A new type of liquid-cooled channel thermal characteristics analysis and optimization based on the optimal characteristics of 24 types of channels

Abstract

The battery thermal management system (BTMS) is an important guarantee that the batteries of new energy vehicles work efficiently and safely, so it is particularly important to design a liquid cooling channel with good cooling performance and low power consumption. Based on 6 types of common local channel geometries (square, triangular, diamond, trapezoid, hexagonal, etc.), 24 types of liquid-cooled plate channel structures were proposed by adding V- and X-shaped differential flow channel inside. Analyzed the flow characteristics, pressure drop and heat transfer characteristics of the 24 different types of liquid-cooled channels, to clarify the reasons for the differences in heat dissipation level and pressure drop of each type of micro channel, and to obtain the optimal channel types.

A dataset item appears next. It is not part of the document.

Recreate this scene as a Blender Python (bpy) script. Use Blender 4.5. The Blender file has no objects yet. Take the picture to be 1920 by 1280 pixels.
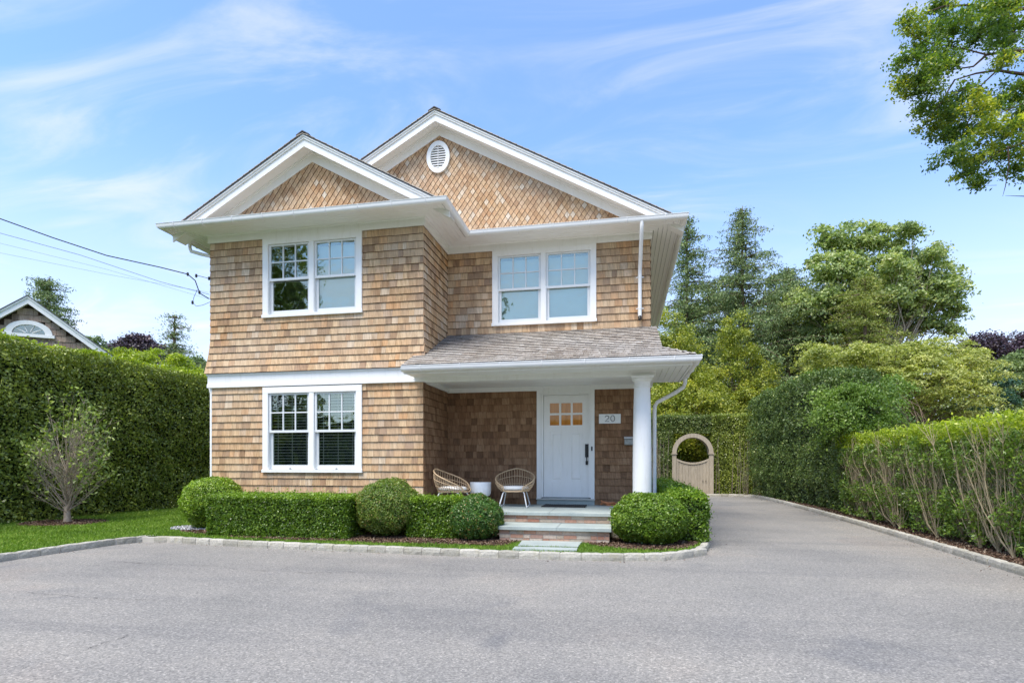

For the structural parameters of the optimal channel types, the NSGA-II algorithm was used for multi-objective optimization. Compared to CFD simulation results, the relative errors were within 3%. To further improve the comprehensive performance of the liquid-cooled plate, the optimized model would be analyzed for channel arcing. The optimized results showed an average temperature reduction of 0.36°C (1.01%) and a pressure drop reduction of 132.43Pa (64.72%) compared to the base model. The optimal channel features obtained in this study will provide a reference for the selection of channel types and local feature optimization.